Short problem | Omit all images, then return the remaining material exactly as it stands.

--- begin Source material ---

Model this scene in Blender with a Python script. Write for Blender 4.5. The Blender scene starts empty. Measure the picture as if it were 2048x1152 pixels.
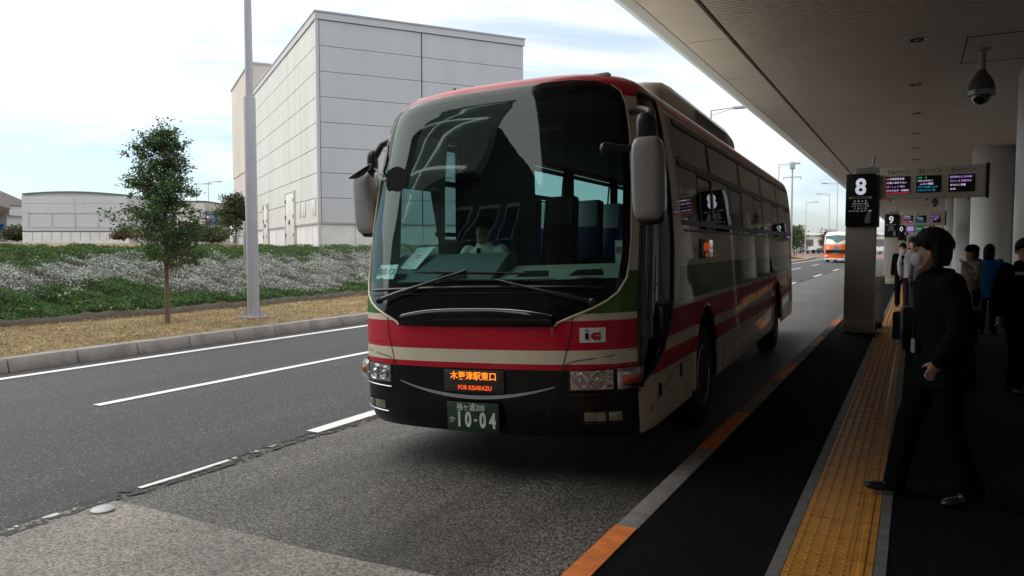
import bpy, bmesh, math, random
import numpy as np
from mathutils import Vector, Matrix, Euler
random.seed(7); rng=np.random.default_rng(7)
S=bpy.context.scene; COL=S.collection
R=math.radians; PI=math.pi

# ---------------------------------------------------------------- camera
CAMZ=1.77
cd=bpy.data.cameras.new('camera'); cam=bpy.data.objects.new('camera',cd); COL.objects.link(cam)
cd.sensor_width=36; cd.lens=36*1520/2048; cd.clip_start=.05; cd.clip_end=3000
cam.location=(0,0,CAMZ); cam.rotation_euler=(R(90)-math.atan(85/1520),0,R(27.9))
S.camera=cam
# ---------------------------------------------------------------- world: thin bright cloud over pale blue
W=bpy.data.worlds.new('World'); S.world=W; W.use_nodes=True
nt=W.node_tree; nt.nodes.clear()
def wn(t,**k):
    n=nt.nodes.new(t)
    for a,b in k.items(): setattr(n,a,b)
    return n
SUN_EL,SUN_AZ=50,246      # azimuth clockwise from +Y: behind the camera, to its left
sky=wn('ShaderNodeTexSky',sky_type='NISHITA',sun_disc=False,sun_elevation=R(SUN_EL),sun_rotation=R(SUN_AZ),air_density=1.0,dust_density=1.5,ozone_density=1.0)
bg1=wn('ShaderNodeBackground'); bg1.inputs[1].default_value=.125
bg2=wn('ShaderNodeBackground'); bg2.inputs[0].default_value=(.985,.995,1,1); bg2.inputs[1].default_value=.92
tc=wn('ShaderNodeTexCoord'); mp=wn('ShaderNodeMapping'); mp.inputs['Scale'].default_value=(1.2,1.2,5.5); mp.inputs['Location'].default_value=(1.9,.7,0)
nz=wn('ShaderNodeTexNoise'); nz.inputs['Scale'].default_value=1.9; nz.inputs['Detail'].default_value=7; nz.inputs['Roughness'].default_value=.58; nz.inputs['Distortion'].default_value=.5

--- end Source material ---

Answer |
Model this scene in Blender with a Python script. Write for Blender 4.5. The Blender scene starts empty. Measure the picture as if it were 2048x1152 pixels.
import bpy, bmesh, math, random
import numpy as np
from mathutils import Vector, Matrix, Euler
random.seed(7); rng=np.random.default_rng(7)
S=bpy.context.scene; COL=S.collection
R=math.radians; PI=math.pi

# ---------------------------------------------------------------- camera
CAMZ=1.77
cd=bpy.data.cameras.new('camera'); cam=bpy.data.objects.new('camera',cd); COL.objects.link(cam)
cd.sensor_width=36; cd.lens=36*1520/2048; cd.clip_start=.05; cd.clip_end=3000
cam.location=(0,0,CAMZ); cam.rotation_euler=(R(90)-math.atan(85/1520),0,R(27.9))
S.camera=cam
# ---------------------------------------------------------------- world: thin bright cloud over pale blue
W=bpy.data.worlds.new('World'); S.world=W; W.use_nodes=True
nt=W.node_tree; nt.nodes.clear()
def wn(t,**k):
    n=nt.nodes.new(t)
    for a,b in k.items(): setattr(n,a,b)
    return n
SUN_EL,SUN_AZ=50,246      # azimuth clockwise from +Y: behind the camera, to its left
sky=wn('ShaderNodeTexSky',sky_type='NISHITA',sun_disc=False,sun_elevation=R(SUN_EL),sun_rotation=R(SUN_AZ),air_density=1.0,dust_density=1.5,ozone_density=1.0)
bg1=wn('ShaderNodeBackground'); bg1.inputs[1].default_value=.125
bg2=wn('ShaderNodeBackground'); bg2.inputs[0].default_value=(.985,.995,1,1); bg2.inputs[1].default_value=.92
tc=wn('ShaderNodeTexCoord'); mp=wn('ShaderNodeMapping'); mp.inputs['Scale'].default_value=(1.2,1.2,5.5); mp.inputs['Location'].default_value=(1.9,.7,0)
nz=wn('ShaderNodeTexNoise'); nz.inputs['Scale'].default_value=1.9; nz.inputs['Detail'].default_value=7; nz.inputs['Roughness'].default_value=.58; nz.inputs['Distortion'].default_value=.5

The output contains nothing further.